Charles Dickens and John Lennon Face the Paparazzi
- Charles Dickens: I have come at last, and it is time I did, to my life here, and intentions for the future. I can do nothing that I want to do, go nowhere where I want to go, and see nothing that I want to see. If I turn into the street, I am followed by a multitude. If I stay at home, the house becomes, with callers, like a fair.
- John Lennon: The bigger we got, the more unreality we had to face, the more we were expected to do, until when you didn’t shake hands with the mayor’s wife, she starts abusing you and screaming or saying, “How dare they?” There’s one story where we were asleep after a session, somewhere in America, and this mayor’s wife comes and says, “Get ’em up! I want to meet them.” And our publicist Derek said, “I’m not going to wake them up.” And she starts saying, “You get them up, I’ll tell the press!”
- Dickens: I take my seat in a railroad car, and the very conductor won’t leave me alone. I get out at a station and can’t drink a glass of water without having a hundred people looking down my throat when I open my mouth to swallow. Conceive what all this is! Then by every post, letters on letters arrive, all about nothing, and all demanding an immediate answer. This man is offended because I won’t live in his house, and that man is thoroughly disgusted because I won’t go out more than four times in one evening. I have no rest or peace and am in a perpetual worry.

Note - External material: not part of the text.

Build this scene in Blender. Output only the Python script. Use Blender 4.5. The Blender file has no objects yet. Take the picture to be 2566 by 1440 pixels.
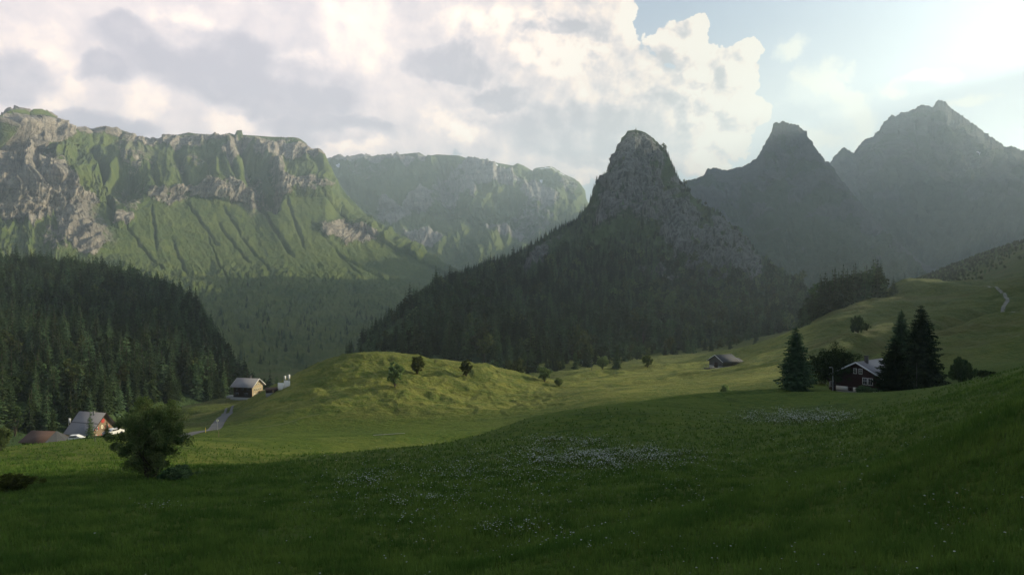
import bpy, math, random
import numpy as np
from mathutils import Vector, Matrix
R = math.radians
sc = bpy.context.scene
col = sc.collection
F = 1672.0          # focal length of the photograph, in photograph pixels
# ------------------------------------------------------------------ camera
cam = bpy.data.cameras.new('camera'); camo = bpy.data.objects.new('camera', cam); col.objects.link(camo)
camo.location = (0, 0, 0); camo.rotation_euler = (R(90), 0, 0)
cam.sensor_width = 36; cam.lens = 36 * F / 2566; cam.clip_start = 0.5; cam.clip_end = 30000
sc.camera = camo
# ------------------------------------------------------------------ light
SAZ, SEL = 68.0, 16.5     # sun: degrees to the right of the view, elevation
SUN_E, EXPO = 5.0, 0.92
L = np.array([math.sin(R(SAZ)) * math.cos(R(SEL)), math.cos(R(SAZ)) * math.cos(R(SEL)), math.sin(R(SEL))])
sun = bpy.data.lights.new('sun', 'SUN'); suno = bpy.data.objects.new('sun', sun); col.objects.link(suno)
sun.energy = SUN_E; sun.angle = R(0.6); sun.color = (1.0, 0.88, 0.64)
suno.rotation_euler = Vector(L).to_track_quat('Z', 'Y').to_euler()
sc.view_settings.view_transform = 'Standard'; sc.view_settings.look = 'None'
sc.view_settings.exposure = EXPO; sc.view_settings.gamma = 1.0
cy = sc.cycles
cy.max_bounces = 5; cy.diffuse_bounces = 2; cy.glossy_bounces = 1; cy.transmission_bounces = 2
cy.volume_bounces = 1; cy.transparent_max_bounces = 6; cy.caustics_reflective = False; cy.caustics_refractive = False
cy.use_denoising = True; cy.sample_clamp_indirect = 4
try: cy.denoiser = 'OPENIMAGEDENOISE'
except Exception: pass

class NT:
    """small helper round a node tree"""
    def __init__(s, t): s.t = t; s.t.nodes.clear()
    def n(s, typ, ins=None, **at):
        d = s.t.nodes.new(typ)
        for k, v in at.items(): setattr(d, k, v)
        for k, v in (ins or {}).items():
            if isinstance(v, bpy.types.NodeSocket): s.t.links.new(v, d.inputs[k])
            else: d.inputs[k].default_value = v
        return d
    def m(s, op, a, b=0.0, c=0.0, clamp=False):
        return s.n('ShaderNodeMath', {0: a, 1: b, 2: c}, operation=op, use_clamp=clamp).outputs[0]
    def vm(s, op, a, b=None, c=None):
        i = {0: a}
        if b is not None: i[1] = b
        if c is not None: i[2] = c
        return s.n('ShaderNodeVectorMath', i, operation=op)
    def mix(s, f, a, b, mode='MIX'):
        return s.n('ShaderNodeMix', {0: f, 6: a, 7: b}, data_type='RGBA', blend_type=mode).outputs[2]
    def mf(s, f, a, b):
        return s.n('ShaderNodeMix', {0: f, 2: a, 3: b}, data_type='FLOAT').outputs[0]
    def ss(s, x, lo, hi, a=0.0, b=1.0):
        return s.n('ShaderNodeMapRange', {0: x, 1: lo, 2: hi, 3: a, 4: b}, interpolation_type='SMOOTHSTEP').outputs[0]
    def noise(s, v, sc_, det=6, rough=0.55, dist=0.0, typ='FBM'):
        return s.n('ShaderNodeTexNoise', {'Vector': v, 'Scale': sc_, 'Detail': det, 'Roughness': rough, 'Distortion': dist}, noise_type=typ)
def C(r, g, b): return (r, g, b, 1.0)

# ------------------------------------------------------------------ sky
def azel(px, py):
    dx, dz = (px - 1283) / F, (720 - py) / F
    return math.atan2(dx, 1), math.atan2(dz, math.hypot(1, dx))
def build_world():
    w = bpy.data.worlds.new('World'); sc.world = w; w.use_nodes = True
    T = NT(w.node_tree)
    d = T.n('ShaderNodeTexCoord').outputs['Generated']
    sp = T.n('ShaderNodeSeparateXYZ', {0: d})
    az = T.m('ARCTAN2', sp.outputs[0], sp.outputs[1]); el = T.m('ARCSINE', sp.outputs[2])
    P = T.n('ShaderNodeCombineXYZ', {0: az, 1: T.m('MULTIPLY', el, 1.15), 2: 0.0}).outputs[0]
    def blobs(Pv, lst, inv=False):
        cur = None
        for (px, py, rx, ry) in lst:
            a, e = azel(px, py)
            q = T.vm('SUBTRACT', Pv, (a, e * 1.15, 0)).outputs[0]
            l = T.vm('LENGTH', T.vm('MULTIPLY', q, (F / rx, F / ry / 1.0, 0)).outputs[0]).outputs['Value']
            cur = l if cur is None else T.m('SMOOTH_MIN', cur, l, 0.12)
        return cur
    def warp(Pv, sc_, amt):
        c = T.noise(Pv, sc_, 5, 0.6).outputs['Color']
        return T.vm('MULTIPLY_ADD', T.vm('SUBTRACT', c, (.5, .5, .5)).outputs[0], (amt, amt, 0), Pv).outputs[0]
    # the great cloud mass; its right-hand border is a chain of cauliflower heads
    mass = [(-500, 150, 1500, 900), (700, 100, 850, 600), (1350, 200, 330, 420), (1520, 40, 105, 90), (1560, 300, 270, 240),
            (1700, 110, 80, 85), (1760, 200, 120, 120), (1840, 190, 85, 95), (1850, 290, 92, 80), (1760, 350, 150, 130), (1870, 130, 45, 45), (1740, 62, 42, 34)]
    cum2 = [(2040, 210, 130, 130), (2130, 280, 110, 100), (2060, 350, 170, 90), (2230, 230, 90, 40), (1990, 130, 70, 60), (2330, 200, 120, 30), (2420, 250, 90, 30)]
    def dens(Pv):
        a = warp(Pv, 9.0, 0.035)
        a = warp(a, 34.0, 0.016)
        ln = blobs(a, mass)
        vo = T.n('ShaderNodeTexVoronoi', {'Vector': a, 'Scale': 26.0, 'Detail': 3.0, 'Roughness': 0.55}, feature='F1', distance='EUCLIDEAN').outputs['Distance']
        f = T.m('MULTIPLY_ADD', vo, -0.28, T.m('SUBTRACT', 1.09, ln))
        ln2 = blobs(a, cum2)
        f2 = T.m('MULTIPLY_ADD', vo, -0.42, T.m('SUBTRACT', 1.12, ln2))
        return f, f2, vo
    f0, g0, v0 = dens(P)
    off = T.vm('ADD', P, (0.016, 0.010, 0)).outputs[0]
    f1, g1, v1 = dens(off)
    mask = T.ss(f0, 0.0, 0.045); mask2 = T.ss(g0, 0.0, 0.35)
    # brightness inside the mass
    Pw = warp(warp(P, 4.0, 0.10), 15.0, 0.03)
    Pm = warp(warp(P, 5.0, 0.13), 22.0, 0.035)
    dark = blobs(Pm, [(480, 130, 190, 75), (600, 200, 260, 80), (700, 260, 180, 60), (360, 90, 75, 55), (280, 190, 60, 40), (1130, 165, 120, 45), (1380, 60, 95, 28),
                     (820, 340, 160, 40), (1500, 330, 260, 100), (1250, 240, 90, 40), (60, 180, 90, 60), (230, 330, 110, 40)])
    brt = blobs(warp(warp(P, 6.0, 0.12), 20.0, 0.04), [(470, 55, 100, 50), (900, 70, 110, 100), (60, 180, 90, 120), (130, 200, 60, 40), (870, 365, 80, 35), (1140, 310, 90, 55), (1800, 250, 130, 160), (1750, 100, 60, 60),
                    (1230, 60, 150, 60), (1640, 60, 110, 50), (380, 240, 50, 60), (780, 170, 90, 50), (1840, 400, 110, 60), (1400, 130, 130, 60), (600, 320, 60, 50)])
    dk = T.ss(dark, 1.15, 0.70); bt = T.ss(brt, 1.25, 0.50)
    n1 = T.noise(Pw, 3.6, 6, 0.48).outputs['Fac']
    n2 = T.noise(warp(warp(P, 5.0, .10), 14.0, 0.06), 12.0, 8, 0.66).outputs['Fac']
    lit = T.m('SUBTRACT', f0, f1)                       # heads turned to the sun are brighter
    v = T.m('ADD', T.m('MULTIPLY_ADD', T.m('SUBTRACT', n1, 0.5), 0.62, 0.47), T.m('MULTIPLY', T.m('SUBTRACT', n2, 0.5), 0.26))
    v = T.m('ADD', v, T.m('MULTIPLY', bt, 0.30)); v = T.m('SUBTRACT', v, T.m('MULTIPLY', dk, 0.40))
    v = T.m('ADD', v, T.m('MULTIPLY', lit, T.mf(T.ss(az, .0, .25), .35, 1.2)))
    puff = T.m('MULTIPLY', T.m('SUBTRACT', v1, v0), T.m('MULTIPLY', T.mf(bt, .25, .75), T.ss(az, -.25, .12, .15, 1.0))); v = T.m('ADD', v, puff)
    toright = T.ss(az, -0.2, 0.40)
    v = T.m('ADD', v, T.m('MULTIPLY', toright, 0.16), clamp=True)
    ramp = T.n('ShaderNodeValToRGB', {0: v}); cr = ramp.color_ramp
    cr.elements[0].position = 0.05; cr.elements[0].color = C(.42, .41, .47)
    cr.elements[1].position = 0.95; cr.elements[1].color = C(1.0, .93, .82)
    for p_, c_ in ((.32, C(.56, .53, .57)), (.55, C(.74, .67, .665)), (.78, C(.97, .84, .74))):
        e = cr.elements.new(p_); e.color = c_
    cloud = T.n('ShaderNodeBackground', {0: T.mix(1.0, ramp.outputs[0], C(1.06, .99, .95), 'MULTIPLY'), 1: T.ss(az, -.35, .45, .86, .41)}).outputs[0]
    cumc = T.mix(T.ss(T.m('ADD', T.m('SUBTRACT', g0, g1), T.m('MULTIPLY', n2, .3)), 0.0, 0.35), C(.80, .84, .84), C(1.0, .96, .84))
    cloud2 = T.n('ShaderNodeBackground', {0: cumc, 1: 0.41}).outputs[0]
    sky = T.n('ShaderNodeTexSky', None, sky_type='NISHITA', sun_disc=False, sun_elevation=R(SEL), sun_rotation=R(SAZ),
              altitude=1500.0, air_density=1.0, dust_density=2.6, ozone_density=1.0)
    cir = T.m('MULTIPLY', T.ss(T.noise(warp(P, 3.0, .2), 3.0, 6, .55).outputs['Fac'], .42, .75), .45)
    skyb = T.n('ShaderNodeBackground', {0: sky.outputs[0], 1: 0.05}).outputs[0]
    thin = T.n('ShaderNodeBackground', {0: T.mix(T.ss(el, .20, .42), C(.90, .93, .94), C(.62, .74, 1.0)), 1: T.ss(az, .15, .72, .33, .38)}).outputs[0]
    skyb = T.n('ShaderNodeMixShader', {0: T.m('ADD', cir, 0.55, clamp=True), 1: skyb, 2: thin}).outputs[0]
    a = T.n('ShaderNodeMixShader', {0: T.m('MULTIPLY', mask2, .9), 1: skyb, 2: cloud2}).outputs[0]
    b = T.n('ShaderNodeMixShader', {0: mask, 1: a, 2: cloud}).outputs[0]
    T.n('ShaderNodeOutputWorld', {0: b})
build_world()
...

- Lennon: Couldn’t take it. It hurt me so; I would go insane, swearing at them and whatever. It was awful. All that business was awful. It was a fuckin’ humiliation. One has to completely humiliate oneself to be what the Beatles were, and that’s what I resent. I did it, but I didn’t know, I didn’t foresee that, it just happened bit by bit till this complete craziness is surrounding you. And you’re doing exactly what you don’t want to do with people you can’t stand—the people you hated when you were ten.